What you are asked to do> Everything from the first line of the data below through the line that contains "R = math.radians" should be written out exactly, please, and nothing more; the pictures stay out.

Data excerpt>
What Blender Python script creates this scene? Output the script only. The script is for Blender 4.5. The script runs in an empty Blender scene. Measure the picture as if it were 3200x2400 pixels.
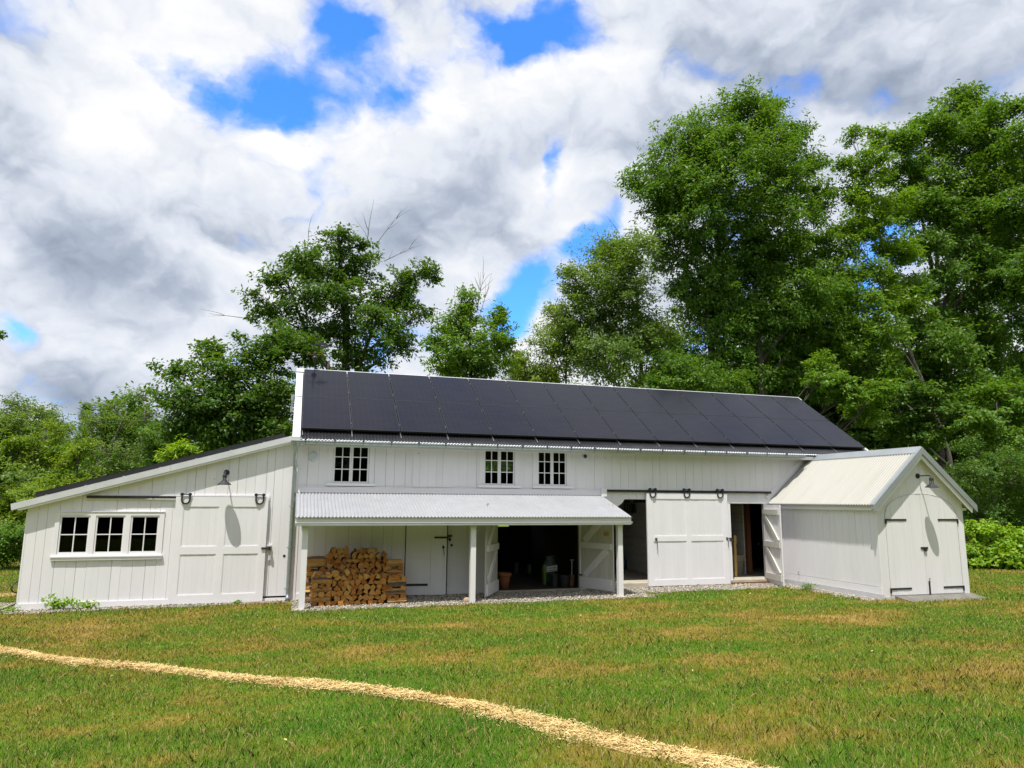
import bpy, bmesh, math, random
import numpy as np
from mathutils import Vector, Matrix

# ------------------------------------------------------------------ camera, world, sun, exposure
scene = bpy.context.scene
COL = scene.collection
R = math.radians

cam_d = bpy.data.cameras.new("camera")
cam = bpy.data.objects.new("camera", cam_d)
COL.objects.link(cam)
cam_d.sensor_width = 36.0
cam_d.lens = 2204.527 / 3200 * 36.0
cam_d.clip_start = 0.1
cam_d.clip_end = 3000
_pit, _roll, _yaw = 0.162502, 0.0071921, 0.296872
_fwd = Vector((math.sin(_yaw) * math.cos(_pit), math.cos(_yaw) * math.cos(_pit), math.sin(_pit)))
_right = Vector((math.cos(_yaw), -math.sin(_yaw), 0))
_up = _right.cross(_fwd)
_r2 = _right * math.cos(_roll) + _up * math.sin(_roll)
_u2 = -_right * math.sin(_roll) + _up * math.cos(_roll)
_m = Matrix((_r2, _u2, -_fwd)).transposed().to_4x4()
_m.translation = Vector((0, -16.0, 2.10))
cam.matrix_world = _m
scene.camera = cam

scene.view_settings.view_transform = 'Standard'
scene.view_settings.look = 'None'
scene.view_settings.exposure = 0.47
scene.view_settings.gamma = 1.0
scene.view_settings.use_curve_mapping = False

SUN_TO = Vector((-0.235, -0.32, 1.0)).normalized()      # towards the sun
sun_d = bpy.data.lights.new("sun", 'SUN')
sun_d.energy = 3.9
sun_d.angle = R(0.55)
sun_d.color = (1.0, 0.955, 0.88)
sun = bpy.data.objects.new("sun", sun_d)
COL.objects.link(sun)
sun.rotation_euler = (-SUN_TO).to_track_quat('-Z', 'Y').to_euler()
sun.location = (-20, -30, 60)

BLUE= [(-0.0821, 0.8579, 0.5072, 60, 1), (-0.1075, 0.8543, 0.5085, 45, 0.8), (-0.0553, 0.8703, 0.4894, 45, 0.9), (-0.1358, 0.8483, 0.5118, 45, 0.5), (0.0051, 0.8233, 0.5676, 35, 0.6), (0.0353, 0.8186, 0.5732, 40, 0.75), (0.0715, 0.8227, 0.564, 35, 0.5), (0.2496, 0.7714, 0.5854, 50, 1), (0.2713, 0.7597, 0.591, 50, 1), (0.303, 0.7415, 0.5986, 45, 0.9), (0.2425, 0.7891, 0.5643, 30, 0.7), (0.1742, 0.845, 0.5056, 16, 0.7), (0.1226, 0.8334, 0.5389, 40, 0.5), (0.3094, 0.8283, 0.4671, 22, 1), (0.3106, 0.8379, 0.4489, 22, 0.9), (0.3931, 0.8294, 0.3971, 38, 1), (0.3782, 0.8501, 0.3664, 40, 0.9), (0.3553, 0.8638, 0.3571, 35, 0.8), (0.2611, 0.9183, 0.2974, 55, 1), (0.295, 0.9065, 0.3019, 55, 0.9), (0.2869, 0.9247, 0.2503, 50, 1), (0.2552, 0.9292, 0.2673, 40, 0.8), (-0.3194, 0.9277, 0.1933, 26, 0.35), (-0.3019, 0.9337, 0.1923, 25, 0.3), (-0.1927, 0.8383, 0.5101, 40, 0.3), (0.065, 0.8563, 0.5124, 45, 0.4), (0.6882, 0.6606, 0.3, 60, 0.9), (0.707, 0.6288, 0.3236, 45, 0.7), (0.6977, 0.6697, 0.2544, 40, 0.9), (-0.1529, 0.8441, 0.5139, 70, 0.5), (-0.0345, 0.8466, 0.5312, 80, 0.55), (0.0004, 0.8156, 0.5786, 60, 0.5), (0.0614, 0.8346, 0.5474, 80, 0.5), (0.1429, 0.8303, 0.5387, 60, 0.5), (0.2724, 0.775, 0.5703, 50, 0.6), (0.1912, 0.8039, 0.5633, 50, 0.4), (-0.1141, 0.8723, 0.4754, 60, 0.5), (-0.0092, 0.8699, 0.4932, 60, 0.4), (0.3157, 0.8457, 0.4302, 30, 0.3), (-0.3074, 0.9343, 0.1805, 40, 0.2), (0.1063, 0.8558, 0.5062, 40, 0.3), (0.2455, 0.8121, 0.5294, 40, 0.3)]
DARK= [(-0.295, 0.9124, 0.2835, 90, 1.1), (-0.2583, 0.9235, 0.2836, 95, 1.4), (-0.2093, 0.9354, 0.2849, 95, 1.4), (-0.1638, 0.9458, 0.2805, 80, 1.1), (-0.2314, 0.9437, 0.2363, 110, 0.5), (-0.1799, 0.956, 0.2318, 90, 0.5), (0.1632, 0.915, 0.369, 110, 0.9), (0.2275, 0.9002, 0.3714, 110, 1.0), (0.1002, 0.9302, 0.3532, 90, 0.6), (0.1838, 0.8734, 0.4509, 100, 0.35), (-0.3154, 0.8514, 0.4192, 130, 0.5), (-0.3142, 0.8702, 0.3794, 100, 0.45), (0.4492, 0.7604, 0.469, 150, 0.4), (0.381, 0.8117, 0.4427, 110, 0.5), (0.6348, 0.603, 0.4831, 260, 0.32), (0.6702, 0.5461, 0.5026, 200, 0.25), (0.52, 0.6509, 0.5531, 200, 0.2), (-0.2026, 0.9715, 0.123, 130, 0.6), (-0.2369, 0.962, 0.1358, 90, 0.4), (-0.1411, 0.9152, 0.3776, 120, 0.3), (-0.2935, 0.946, 0.1378, 100, 0.3), (0.3471, 0.7331, 0.5848, 60, 0.3), (0.4682, 0.6722, 0.5736, 160, 0.18), (-0.0648, 0.9337, 0.3521, 150, 0.2)]
BRIGHT= [(-0.0498, 0.8901, 0.4531, 110, 0.9), (0.0486, 0.8816, 0.4695, 90, 0.8), (0.1279, 0.8579, 0.4976, 90, 0.9), (-0.0174, 0.9012, 0.433, 70, 0.8), (-0.1425, 0.8713, 0.4696, 90, 0.6), (-0.141, 0.9181, 0.3704, 90, 0.5), (0.1726, 0.8644, 0.4722, 60, 0.8), (0.3374, 0.762, 0.5528, 110, 0.8), (0.3662, 0.7272, 0.5805, 90, 0.7), (0.3276, 0.8526, 0.4071, 80, 0.7), (0.2119, 0.9257, 0.3133, 60, 0.5), (0.3446, 0.9117, 0.224, 70, 0.8), (-0.2216, 0.9618, 0.1606, 80, 0.4), (-0.1491, 0.9709, 0.1876, 80, 0.4), (-0.1939, 0.8822, 0.4291, 120, 0.6), (0.2486, 0.8218, 0.5127, 90, 0.5), (-0.2581, 0.8776, 0.4039, 80, 0.4)]


world = bpy.data.worlds.new("World")
scene.world = world
world.use_nodes = True


def build_sky():
    nt = world.node_tree
    nt.nodes.clear()
    N, L = nt.nodes.new, nt.links.new

    def math_(op, a, b=None, c=None, clamp=False):
        n = N('ShaderNodeMath'); n.operation = op; n.use_clamp = clamp
        for i, v in enumerate((a, b, c)):
            if v is None:
                continue
            if isinstance(v, (int, float)):
                n.inputs[i].default_value = v
            else:
                L(v, n.inputs[i])
        return n.outputs[0]

    def vmath(op, a, b):
        n = N('ShaderNodeVectorMath'); n.operation = op
        for i, v in enumerate((a, b)):
            if isinstance(v, tuple):
                n.inputs[i].default_value = v
            else:
                L(v, n.inputs[i])
        return n

    def noise(vec, scale, detail, rough=0.55, dist=0.0):
        n = N('ShaderNodeTexNoise'); n.noise_dimensions = '3D'
        n.inputs['Scale'].default_value = scale
        n.inputs['Detail'].default_value = detail
        n.inputs['Roughness'].default_value = rough
        n.inputs['Distortion'].default_value = dist
        L(vec, n.inputs['Vector'])
        return n

    tc = N('ShaderNodeTexCoord')
    d = tc.outputs['Generated']
    # clouds flatten towards the horizon
    sq = vmath('MULTIPLY', d, (1.0, 1.0, 1.3)).outputs[0]
    warp = noise(sq, 3.2, 4.0)
    w = vmath('MULTIPLY', vmath('SUBTRACT', warp.outputs['Color'], (0.5, 0.5, 0.5)).outputs[0], (0.15, 0.15, 0.11)).outputs[0]
    dw = vmath('ADD', d, w).outputs[0]
    fine = noise(sq, 11.0, 5.0)
    w2 = vmath('MULTIPLY', vmath('SUBTRACT', fine.outputs['Color'], (0.5, 0.5, 0.5)).outputs[0], (0.085, 0.085, 0.06)).outputs[0]
    dn = vmath('NORMALIZE', vmath('ADD', dw, w2).outputs[0], (0, 0, 0)).outputs[0]
    w3 = vmath('MULTIPLY', vmath('SUBTRACT', warp.outputs['Color'], (0.5, 0.5, 0.5)).outputs[0], (0.09, 0.09, 0.035)).outputs[0]
    ds = vmath('NORMALIZE', vmath('ADD', d, w3).outputs[0], (0, 0, 0)).outputs[0]

    def field(blobs, dn=dn, grow=1.15):
        acc = None
        for (x, y, z, s, wt) in blobs:
            k = 2.0 / ((s * grow / 2204.0) ** 2)
            dot = N('ShaderNodeVectorMath'); dot.operation = 'DOT_PRODUCT'
            L(dn, dot.inputs[0])
            v = Vector((x, y, z)).normalized()
            dot.inputs[1].default_value = tuple(v)
            e = math_('EXPONENT', math_('MULTIPLY_ADD', dot.outputs['Value'], k, -k))
            acc = math_('MULTIPLY_ADD', e, wt, 0.0 if acc is None else acc)
        return acc

    blue = math_('SUBTRACT', 1.0, math_('EXPONENT', math_('MULTIPLY', field(BLUE, grow=1.5), -1.15)))
    dark = math_('SUBTRACT', 1.0, math_('EXPONENT', math_('MULTIPLY', field(DARK, ds, 1.05), -0.95)))
    bright = field(BRIGHT, ds, 1.2)
    base = vmath('ADD', sq, w).outputs[0]

    def puffs(vec, scale):
        """cauliflower heads: folded noise, rounded bulges with creases between them"""
        acc = None
        for k in range(5):
            n = noise(vec, scale * 2.1 ** k, 0.0).outputs['Fac']
            b = math_('ABSOLUTE', math_('SUBTRACT', n, 0.5))
            acc = math_('MULTIPLY_ADD', b, 3.1 * 0.48 ** k, 0.0 if acc is None else acc)
        return acc

    n1 = noise(base, 2.4, 8.0, 0.50, 0.2).outputs['Fac']
    wisp = vmath('ADD', base, vmath('MULTIPLY', vmath('SUBTRACT', fine.outputs['Color'], (0.5, 0.5, 0.5)).outputs[0], (0.09, 0.09, 0.09)).outputs[0]).outputs[0]
    n2 = noise(wisp, 8.0, 9.0, 0.55, 0.1).outputs['Fac']
    p1 = puffs(wisp, 3.9)
    # the same heads sampled a little towards the sun: lit tops, shaded bellies
    p1s = puffs(vmath('ADD', wisp, tuple(SUN_TO * 0.035)).outputs[0], 3.9)
    dens = math_('MULTIPLY_ADD', math_('SUBTRACT', n1, 0.5), 1.4, 1.0)
    dens = math_('MULTIPLY_ADD', math_('SUBTRACT', n2, 0.5), 1.7, dens)
    dens = math_('MULTIPLY_ADD', math_('SUBTRACT', p1, 0.68), 0.6, dens)
    dens = math_('SUBTRACT', dens, math_('MULTIPLY', blue, 1.10))
    dens = math_('MULTIPLY_ADD', dark, 0.5, dens)
    mr = N('ShaderNodeMapRange'); mr.interpolation_type = 'SMOOTHSTEP'
    mr.inputs['From Min'].default_value = 0.10
    mr.inputs['From Max'].default_value = 0.80
    L(dens, mr.inputs['Value'])
    alpha = mr.outputs['Result']
    lit = math_('MULTIPLY', math_('SUBTRACT', p1, p1s), 0.35)
    v = math_('MULTIPLY_ADD', math_('SUBTRACT', n1, 0.5), 0.7, 0.65)
    v = math_('MULTIPLY_ADD', math_('SUBTRACT', n2, 0.5), 0.30, v)
    v = math_('MULTIPLY_ADD', math_('SUBTRACT', p1, 0.68), 0.17, v)
    v = math_('ADD', v, lit)
    v = math_('MULTIPLY_ADD', bright, 0.20, v)
    v = math_('MULTIPLY_ADD', dark, -0.46, v)
    ramp = N('ShaderNodeValToRGB')
    cr = ramp.color_ramp
    cr.interpolation = 'LINEAR'
    stops = [(0.05, (0.26, 0.315, 0.41)), (0.32, (0.45, 0.51, 0.62)), (0.58, (0.74, 0.785, 0.87)), (0.92, (0.99, 0.99, 1.0))]
    cr.elements[0].position = stops[0][0]; cr.elements[0].color = (*stops[0][1], 1)
    cr.elements[1].position = stops[-1][0]; cr.elements[1].color = (*stops[-1][1], 1)
    for p, c in stops[1:-1]:
        e = cr.elements.new(p); e.color = (*c, 1)
    L(v, ramp.inputs['Fac'])
    cl = vmath('MULTIPLY', ramp.outputs['Color'], (7.5, 7.5, 7.5)).outputs[0]

    sky = N('ShaderNodeTexSky')
    sky.sky_type = 'NISHITA'
    sky.sun_disc = False
    sky.sun_elevation = math.asin(SUN_TO.z)
    sky.sun_rotation = math.atan2(SUN_TO.x, SUN_TO.y)
    sky.air_density = 1.0
    sky.dust_density = 0.2
    sky.ozone_density = 2.0
    bl = vmath('MULTIPLY', sky.outputs['Color'], (0.62, 1.45, 2.6)).outputs[0]
    mix = N('ShaderNodeMix'); mix.data_type = 'RGBA'
    L(alpha, mix.inputs[0])
    L(bl, mix.inputs[6])
    L(cl, mix.inputs[7])
    bg = N('ShaderNodeBackground')
    bg.inputs['Strength'].default_value = 0.1
    L(mix.outputs[2], bg.inputs['Color'])
    out = N('ShaderNodeOutputWorld')
    L(bg.outputs[0], out.inputs[0])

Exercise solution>
What Blender Python script creates this scene? Output the script only. The script is for Blender 4.5. The script runs in an empty Blender scene. Measure the picture as if it were 3200x2400 pixels.
import bpy, bmesh, math, random
import numpy as np
from mathutils import Vector, Matrix

# ------------------------------------------------------------------ camera, world, sun, exposure
scene = bpy.context.scene
COL = scene.collection
R = math.radians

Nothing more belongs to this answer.